En este contexto, obsérvese que en estos momentos parece estar produciéndose en otros países miembros una lenta toma de conciencia de la absoluta presuntuosidad de la insistencia cada vez más explícita por parte de la Unión Europea en la primacía general de su derecho sobre el de sus Estados miembros, incluido su derecho constitucional.

La batalla de Polonia y Hungría puede poner fin a la era en la que la “integración mediante el derecho” podía ser tratada por los gobiernos nacionales, cada vez más cortoplacistas, con negligencia benevolente

La batalla de Polonia y Hungría puede poner fin a la era en la que la “integración mediante el derecho”, gracias a su incrementalismo, podía ser tratada por los gobiernos nacionales, cada vez más cortoplacistas, con negligencia benevolente. Por ejemplo, algunos políticos centristas franceses dispuestos a participar en las elecciones presidenciales del próximo año, como Valérié Pécresse (Les Republicaines), Arnaud Montebourg (exsocialista) e incluso Michel Barnier, el combativo negociador del Brexit, han comenzado a mostrar su preocupación por lo que ahora denominan la “soberanía legal” francesa, demandando algunos de ellos, entre los que se encuentra sorprendentemente este último, la convocatoria de un referéndum nacional para establecer de una vez por todas la supremacía del derecho francés sobre el europeo.

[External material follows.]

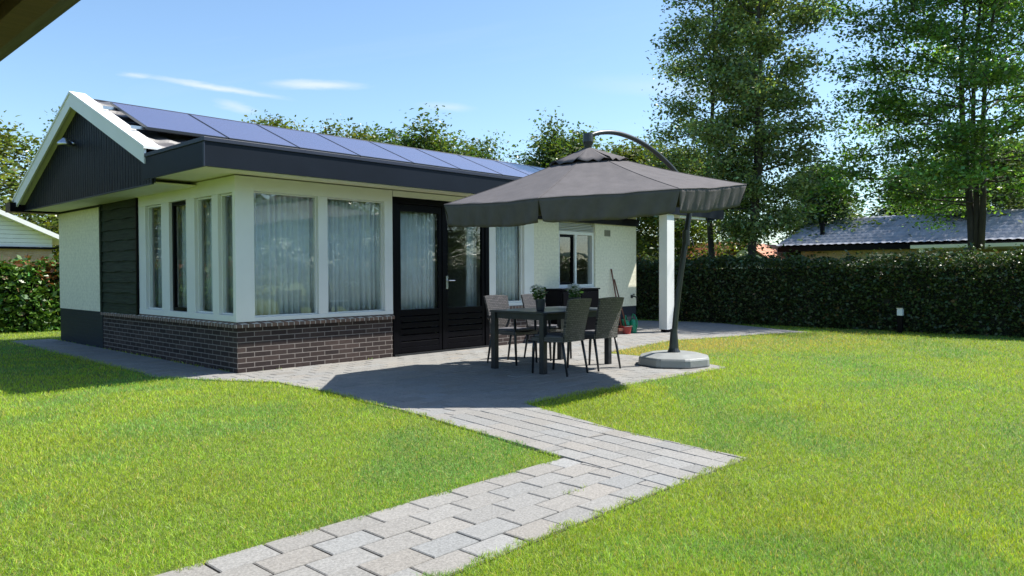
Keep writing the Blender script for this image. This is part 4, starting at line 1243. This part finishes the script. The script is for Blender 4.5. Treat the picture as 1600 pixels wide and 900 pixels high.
far = [
 (16.4, 28.1, 9.9, 1, 'round green treetop showing alone over the solar panels left of centre', 1.0),
 (18.0, 23.5, 9.0, 1, 'yellow green treetop over the roof, first one right of the lone round one', .8),
 (25.4, 30.3, 10.2, 0, 'hazy blue green treetop over the roof between two nearer crowns', 1.0),
 (19.1, 19.4, 8.6, 0, 'largest rounded treetop rising above the middle of the roof', 1.05),
 (25.0, 21.9, 8.8, 0, 'low treetop sloping down behind the right part of the solar panels', .9),
 (27.5, 23.2, 8.3, 1, 'small yellowish treetop at the right end of the solar panels', .7),
 (25.9, 18.0, 8.4, 2, 'small dark treetop just left of the parasol tip', .7),
 (23.8, 14.4, 8.5, 0, 'bluish green tree behind the tip of the parasol', .9),
 (27.6, 13.3, 8.2, 1, 'green tree under the curved parasol arm', 1.0),
 (25.8, 9.3, 7.2, 1, 'bright green tree between the parasol arm and the tall trees', .8),
 (32.4, 5.2, 7.4, 2, 'dark tree in the background between the two tall tree groups', 1.0),
 (38.6, 2.9, 7.6, 2, 'distant dark tree above the grey tiled roof', 1.1),
 (33.6, -1.0, 7.4, 0, 'middle distance tree behind the ridge of the grey tiled roof', 1.1),
 (42.8, -2.0, 8.2, 0, 'distant tree behind the broad tree at the right', 1.2),
 (38.0, -9.5, 8.0, 1, 'tree showing at the right picture edge behind the white canopy', 1.2),
 (2.2, 27.0, 7.9, 1, 'sunlit leafy tree at the far left behind the boarded gable', 1.1),
 (7.2, 28.5, 8.4, 0, 'taller green tree rising beside the left slope of the gable', .8),
 (-2.3, 30.0, 9.0, 2, 'bluish tree at the very left edge of the picture', .9),
 (17.0, 36.5, 12.0, 2, 'distant pine whose orange lit tip peeps over the roof ridge', .6),
]
for i, (x, y, h, kk, lab, wd) in enumerate(far):
    key, ar = KEYS[kk]
    make_tree('background_tree', (x, y, 0), ar, lab, 'tree', 'trees in the background beyond the house', rz=i * 1.3, sc=(wd * .95, wd * .95, h / ar['H'] * .82), key=key)

# ------------------------------------------------------------------ hedges
def hedge_mesh(name, x0, x1, y0, y1, z1, n_leaf, leaf, base, label, cat='hedge', faces=('x0', 'top', 'y0', 'y1'), bumpy=.07, tipc=None, seed=3, round_=False):
    rg = np.random.default_rng(seed)
    h = empty(name, ((x0 + x1) / 2, (y0 + y1) / 2, 0)); tag(h, label, cat)
    lx, ly = h.location.x, h.location.y
    core = MB(); e = .14
    core.box(x0 + e - lx, x1 - e - lx, y0 + e - ly, y1 - e - ly, 0.0, z1 - e); core.build('branches', M['twigs'], h)
    ar_ = {'x0': (y1 - y0) * z1, 'x1': (y1 - y0) * z1, 'top': (x1 - x0) * (y1 - y0), 'y0': (x1 - x0) * z1, 'y1': (x1 - x0) * z1}
    tot = sum(ar_[f_] for f_ in faces); P = []
    for f_ in faces:
        m_ = int(n_leaf * ar_[f_] / tot)
        u = rg.random(m_); v = rg.random(m_)
        dpt = np.abs(rg.normal(size=m_)) * .07 - .05
        def wob(a_, b_): return bumpy * (np.sin(a_ * 3.1 + b_ * 2.3 + seed) + np.sin(a_ * 7.7 - b_ * 5.1) * .6 + np.sin(a_ * 1.3 + 2) * .6)
        if f_ in ('x0', 'x1'):
            y = y0 + (y1 - y0) * u; z = z1 * v ** .93; w_ = wob(y, z)
            x = (x0 + dpt - w_ * .6) if f_ == 'x0' else (x1 - dpt + w_ * .6)
        elif f_ == 'top':
            x = x0 + (x1 - x0) * u; y = y0 + (y1 - y0) * v; z = z1 - dpt + wob(y, x * 2) * .6 + np.where(rg.random(m_) < .07, rg.random(m_) * .2, 0)
        else:
            x = x0 + (x1 - x0) * u; z = z1 * v; w_ = wob(x, z)
            y = (y0 + dpt - w_ * .6) if f_ == 'y0' else (y1 - dpt + w_ * .6)
        if f_ != 'top': z = z + wob(y, x * 2) * .5 * z / z1
        P.append(np.stack([x, y, z], 1))
    P = np.concatenate(P); P[:, 2] = P[:, 2].clip(.01)
    V, F = leaf_quads(P - np.array([lx, ly, 0]), leaf, rg, up=.3, asp=.6)
    T = tones(len(P), base, rg, .32)
    br_ = np.repeat(rg.random(len(P)) < .035, 4); T[br_] = np.array([.16, .10, .045])
    if tipc is not None:
        hh_ = np.repeat(P[:, 2] + .25 * rg.normal(size=len(P)), 4); yy_ = np.repeat(P[:, 0] + P[:, 1], 4)
        mk = (hh_ > z1 * .82) & (np.sin(yy_ * 1.1 + 1.2) > -.45) & np.repeat(rg.random(len(P)) < .45, 4)
        T[mk] = T[mk] * 0 + np.array(tipc) * (.7 + .6 * np.repeat(rg.random(len(P)), 4)[mk][:, None])
    np_mesh('foliage', V, F, M['hedge_leaf'], h, col=T)
    return h
hedge_mesh('beech_hedge', 11.8, 12.9, -16.0, 4.2, 1.42, 90000, .062, (.055, .09, .028), 'long clipped dark green hedge closing the lawn on the right', bumpy=.11)
hedge_mesh('laurel_hedge', -17.0, 1.9, 9.6, 10.9, 1.36, 50000, .115, (.075, .155, .025), 'glossy laurel hedge with reddish tips in front of the left neighbouring house', faces=('y0', 'top', 'x1'), bumpy=.10, tipc=(.24, .10, .05), seed=6)
for i, (x, y, h, kk, wd, lab) in enumerate([
  (-5.5, 17, 7, 1, .9, 'tree mirrored in the side window next to the dark boards'), (-9, 18, 7.5, 0, 1.0, 'tree mirrored in the side window with the black frame'), (-13, 19, 7, 1, 1.0, 'tree mirrored in the side window nearest the house corner'),
  (12, -27, 8, 0, 1.1, 'tree mirrored in the large front window nearest the house corner'), (18, -26, 7, 1, 1.1, 'tree mirrored in the large front window beside the doors'), (24, -25, 8, 0, 1.1, 'tree mirrored in the glass of the left black door'),
  (31, -24, 8, 2, 1.2, 'tree mirrored in the glass of the door with the handle'), (5, -28, 7, 1, 1.1, 'tree standing behind the place of the photographer')]):
    key, ar = KEYS[kk]
    make_tree('garden_tree', (x, y, 0), ar, lab, 'tree', 'trees mirrored in the windows', rz=i * .9, sc=(wd * .95, wd * .95, h / ar['H'] * .82), key=key)
# light loose shrub in front of the tall tree, above the hedge
rg = np.random.default_rng(31)
def shrub(loc, rx, ry, rz_, n_, leaf, base, label):
    t = empty('shrub', loc); tag(t, label, 'shrub')
    C = rg.normal(size=(60, 3)); C /= np.linalg.norm(C, axis=1)[:, None]; C *= (rg.random((60, 1)) ** .4) * .85; C[:, 2] = np.abs(C[:, 2])
    P = C[rg.integers(0, 60, n_)] * np.array([rx, ry, rz_]) + rg.normal(size=(n_, 3)) * .13 ; P[:, 2] = P[:, 2].clip(.05)
    V, F = leaf_quads(P, leaf, rg); np_mesh('foliage', V, F, M['hedge_leaf'], t, col=tones(n_, base, rg))
    b = MB()
    for c_ in C[:14]: b.tube([(0, 0, 0), (c_[0] * rx * .5, c_[1] * ry * .5, c_[2] * rz_ * .6), (c_[0] * rx, c_[1] * ry, c_[2] * rz_)], [.03, .02, .008], 5)
    b.build('stem', M['bark'], t)
shrub((13.6, -1.2, 0), 1.2, 1.5, 1.75, 7000, .085, (.20, .25, .07), 'pale yellow green shrub peeping over the hedge below the tall tree')
shrub((15.5, 3.9, 0), 1.0, 1.0, 2.3, 3500, .10, (.08, .10, .04), 'loose shrub behind the hedge seen between the parasol mast and the red gable')

# ------------------------------------------------------------------ grass
rg = np.random.default_rng(77)
NB = 950000
pol = [np.array(q[0]) for q in REG]
houseP = np.array([(-.0, .0), (8.5, 0), (8.5, 6.75), (0, 6.75)])
def inside(P, poly, m_=0.0):
    r_ = np.ones(len(P), bool)
    for i in range(len(poly)):
        a_ = poly[i]; b_ = poly[(i + 1) % len(poly)]; d = b_ - a_; L_ = np.hypot(*d)
        r_ &= ((d[0] * (P[:, 1] - a_[1]) - d[1] * (P[:, 0] - a_[0])) / L_) > m_
    return r_
yaw = math.atan2(FWD.y, FWD.x)
ang = yaw + rad(46) * (rg.random(NB) * 2 - 1)
rr = 2.3 * (26 / 2.3) ** rg.random(NB)
P = np.stack([CAM.x + rr * np.cos(ang), CAM.y + rr * np.sin(ang)], 1)
keep = ~inside(P, houseP)
jit_ = .022 * np.sin(P[:, 0] * 23 + P[:, 1] * 9) + .02 * np.sin(P[:, 1] * 31 - P[:, 0] * 14) + .012 * rg.normal(size=NB)
cnt = np.zeros(NB, int); cin = np.zeros(NB, bool)
for q in pol:
    keep &= ~inside(P, q, .022 + jit_ * .8)
    cnt += inside(P, q, -.07); cin |= inside(P, q, -.004)
keep &= ~(cin & (cnt > 1))
weeds = np.zeros(NB, bool)
for wx, wy, wr in ((-1.13, -6.01, .022), (-1.05, -6.02, .018), (-.98, -6.01, .015), (.55, -.03, .03), (1.9, -.03, .025), (-.4, .3, .03)):
    weeds |= np.hypot(P[:, 0] - wx, P[:, 1] - wy) < wr * (1 + .6 * rg.normal(size=NB)).clip(.1, 2)
keep |= weeds
keep &= ~((P[:, 0] > 12.0)) & ~(P[:, 1] > 10.0)
keep &= ~((np.hypot(P[:, 0] - 4.2, P[:, 1] + 3.46) < .46))
P = P[keep]; rr = rr[keep]; n_ = len(P)
def nz(P, f, ph): return (np.sin(P[:, 0] * f + ph + 1.7 * np.sin(P[:, 1] * f * .7 + ph)) + np.sin(P[:, 1] * f * 1.3 - ph + 1.3 * np.sin(P[:, 0] * f * .9))) * .5
patch = nz(P, .9, 1.0) * .5 + nz(P, 2.7, 2.0) * .3 + nz(P, 7.3, .5) * .25
hgt = (.017 + .014 * rg.random(n_) ** 2) * (1 + .22 * patch) * (rr / 6).clip(.8, 1.45) ** .5
wid = .0023 * (rr / 4.0).clip(.7, 6) ** .62
az_ = rg.random(n_) * 2 * PI; ln = np.abs(rg.normal(size=n_)) * .75 + .2
lean = np.stack([np.cos(az_), np.sin(az_)], 1) * (ln * hgt)[:, None]
fa_ = rg.random(n_) * PI; sd_ = np.stack([np.cos(fa_), np.sin(fa_)], 1) * (wid * .5)[:, None]
z0 = np.full(n_, .001)
for q in pol: z0[inside(P, q, -.03)] = .005
V = np.zeros((n_, 5, 3), np.float32)
V[:, 0, :2] = P - sd_; V[:, 1, :2] = P + sd_; V[:, 0, 2] = V[:, 1, 2] = z0
V[:, 2, :2] = P + sd_ * .8 + lean * .4; V[:, 3, :2] = P - sd_ * .8 + lean * .4; V[:, 2, 2] = V[:, 3, 2] = z0 + hgt * .62
V[:, 4, :2] = P + lean; V[:, 4, 2] = z0 + hgt
base_i = np.arange(n_) * 5
F4 = np.stack([base_i, base_i + 1, base_i + 2, base_i + 3], 1); F3 = np.stack([base_i + 3, base_i + 2, base_i + 4], 1)
colr = np.array([.325, .46, .034])[None] * (1 + .30 * rg.normal(size=(n_, 1))).clip(.3, 1.7)
yl = (patch * .8 + rg.normal(size=n_) * .5).clip(-1, 1.6)
colr[:, 0] *= 1 + .24 * yl; colr[:, 1] *= 1 + .03 * yl
pt2 = (nz(P, .55, 3.3) * .5 + nz(P, 3.4, .2) * .3 + nz(P, 9.5, 2.2) * .25)
colr *= (1 + .22 * pt2)[:, None]
clov = (nz(P, 1.9, 4.0) + .6 * nz(P, 5.3, 1.5) + .35 * rg.normal(size=n_)) > .45
colr[clov] *= np.array([.58, .82, 2.0])
pale = rg.random(n_) < .025
colr[pale] = np.array([.55, .58, .30]) * (.7 + .5 * rg.random((pale.sum(), 1)))
dry = 1.25 * np.exp(-(((P[:, 0] - 6.6) / 2.0) ** 2 + ((P[:, 1] + 2.35) / .75) ** 2)) * .95 + .6 * np.exp(-(((P[:, 0] - 5.3) / .7) ** 2 + ((P[:, 1] + 2.4) / .6) ** 2)) + .45 * np.exp(-(((P[:, 0] - 9.0) / 3.0) ** 2 + ((P[:, 1] + 3.6) / .9) ** 2))
straw = rg.random(n_) < (.05 + dry * .75).clip(0, .85)
colr[straw] = np.array([.62, .45, .14]) * (.75 + .5 * rg.random((straw.sum(), 1)))
grass_o = np_mesh('grass', V.reshape(-1, 3), [F4, F3], M['grass'], col=np.repeat(colr, 5, axis=0).clip(.004, .8))
tag(grass_o, 'short sunlit lawn grass growing up to the edges of the paving', 'grass', kind='stuff')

Mientras escribo estas líneas, el TJEU se ha descolgado con una sentencia que impone a Polonia una multa diaria de un millón de euros por no haber abolido la sala de su Tribunal Supremo creada legalmente para supervisar el sistema judicial polaco con la intención, parece ser, de someterlo a un mayor control político. (Polonia ya ha mostrado su disponibilidad a suprimir esa sala para finales de año). Junto con otra multa de 500.000 euros diarios, previamente impuesta por continuar con la explotación de una mina de carbón de baja calidad especialmente contaminante, estas sanciones equivalen a medio millardo de euros anuales. Por enorme que pueda parecer esta cantidad, es minúscula comparada con los 36 millardos de euros que Polonia debería obtener del fondo de recuperación. Evidentemente, su desembolso está siendo objeto de retención por la Comisión bajo la presión del Parlamento Europeo hasta ahora sin una explicación formal al respecto. Si este tipo de juego político despiadado producirá el deseado cambio de régimen, no está, sin embargo, de ninguna manera asegurado.

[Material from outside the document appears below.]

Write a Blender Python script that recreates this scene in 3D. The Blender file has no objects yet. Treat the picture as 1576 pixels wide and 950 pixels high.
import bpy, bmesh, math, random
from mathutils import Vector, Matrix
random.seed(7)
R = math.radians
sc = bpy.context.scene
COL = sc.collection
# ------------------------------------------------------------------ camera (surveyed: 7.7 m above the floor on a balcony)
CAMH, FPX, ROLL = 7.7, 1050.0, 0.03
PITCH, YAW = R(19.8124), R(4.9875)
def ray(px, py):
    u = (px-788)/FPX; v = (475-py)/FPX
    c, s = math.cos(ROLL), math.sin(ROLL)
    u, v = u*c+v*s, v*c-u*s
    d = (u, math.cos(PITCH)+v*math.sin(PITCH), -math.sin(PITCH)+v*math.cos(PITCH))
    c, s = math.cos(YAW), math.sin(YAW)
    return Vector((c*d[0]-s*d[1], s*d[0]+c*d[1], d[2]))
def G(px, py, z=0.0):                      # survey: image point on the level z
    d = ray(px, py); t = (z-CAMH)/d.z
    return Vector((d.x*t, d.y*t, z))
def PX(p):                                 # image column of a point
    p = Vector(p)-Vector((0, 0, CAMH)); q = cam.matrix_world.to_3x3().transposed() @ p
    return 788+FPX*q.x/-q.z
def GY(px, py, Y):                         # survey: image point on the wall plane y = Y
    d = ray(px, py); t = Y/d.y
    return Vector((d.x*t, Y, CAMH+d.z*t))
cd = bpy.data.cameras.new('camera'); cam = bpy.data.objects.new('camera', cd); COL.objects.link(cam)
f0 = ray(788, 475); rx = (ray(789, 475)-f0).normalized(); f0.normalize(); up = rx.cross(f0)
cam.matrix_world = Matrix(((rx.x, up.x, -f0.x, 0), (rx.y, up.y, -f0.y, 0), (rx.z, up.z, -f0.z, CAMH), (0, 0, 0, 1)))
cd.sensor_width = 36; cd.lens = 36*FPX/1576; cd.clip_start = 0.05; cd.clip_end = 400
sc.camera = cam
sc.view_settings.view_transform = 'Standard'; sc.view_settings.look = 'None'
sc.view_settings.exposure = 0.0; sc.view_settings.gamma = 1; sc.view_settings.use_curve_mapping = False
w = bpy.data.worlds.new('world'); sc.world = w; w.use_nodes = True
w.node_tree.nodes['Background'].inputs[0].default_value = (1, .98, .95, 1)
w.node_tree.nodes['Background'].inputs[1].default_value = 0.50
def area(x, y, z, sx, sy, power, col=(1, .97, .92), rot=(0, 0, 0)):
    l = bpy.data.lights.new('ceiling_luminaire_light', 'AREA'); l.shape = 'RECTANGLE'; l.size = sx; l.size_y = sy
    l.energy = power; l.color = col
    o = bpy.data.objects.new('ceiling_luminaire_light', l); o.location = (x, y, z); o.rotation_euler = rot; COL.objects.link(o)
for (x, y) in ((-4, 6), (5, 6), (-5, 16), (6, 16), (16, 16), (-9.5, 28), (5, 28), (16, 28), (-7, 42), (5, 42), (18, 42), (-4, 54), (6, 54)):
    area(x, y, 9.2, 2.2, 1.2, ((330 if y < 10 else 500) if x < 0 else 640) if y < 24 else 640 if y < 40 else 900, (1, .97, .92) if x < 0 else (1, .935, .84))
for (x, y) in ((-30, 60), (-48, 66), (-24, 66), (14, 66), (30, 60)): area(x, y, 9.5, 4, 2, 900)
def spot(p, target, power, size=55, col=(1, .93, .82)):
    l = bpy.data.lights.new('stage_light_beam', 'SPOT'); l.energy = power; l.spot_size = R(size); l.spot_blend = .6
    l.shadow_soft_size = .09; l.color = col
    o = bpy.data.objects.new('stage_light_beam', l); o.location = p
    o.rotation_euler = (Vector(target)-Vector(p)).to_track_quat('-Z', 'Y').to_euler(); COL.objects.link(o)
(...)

La primera línea del himno polaco —“Jeszcze Polska nie zginęła”— se traduce como “Polonia no está todavía perdida”; expresa un vigoroso gusto nacional por combatir la batalla hasta el final, aunque pueda perderse y contra todo pronóstico favorable, en defensa del honor nacional. En parte a causa de ello, parece posible llegar a un acuerdo político y quizá la multa de un millón de euros no es más que el último hurra de un Tribunal que confía en ser dejado de lado por políticos capaces de pensárselo dos veces antes de propiciar otro abandono nacional de la Unión Europea. (La opinión pública alemana está convencida de que Polonia cederá, teniendo un precio como todo el mundo).

Se rumorea que Donald Tusk, quien recientemente se autopostuló como como Spitzenkandidaten [principal candidato] de la oposición polaca para las elecciones generales de 2023, ha intentado entre bambalinas —y obtenido la confirmación al respecto de la Comisión— que el primer plazo de la asignación del fondo de recuperación concedida a Polonia se desembolse en breve ante el temor de que si no lo hace probablemente ello no le beneficiará a él, sino al gobierno de Kaczyński.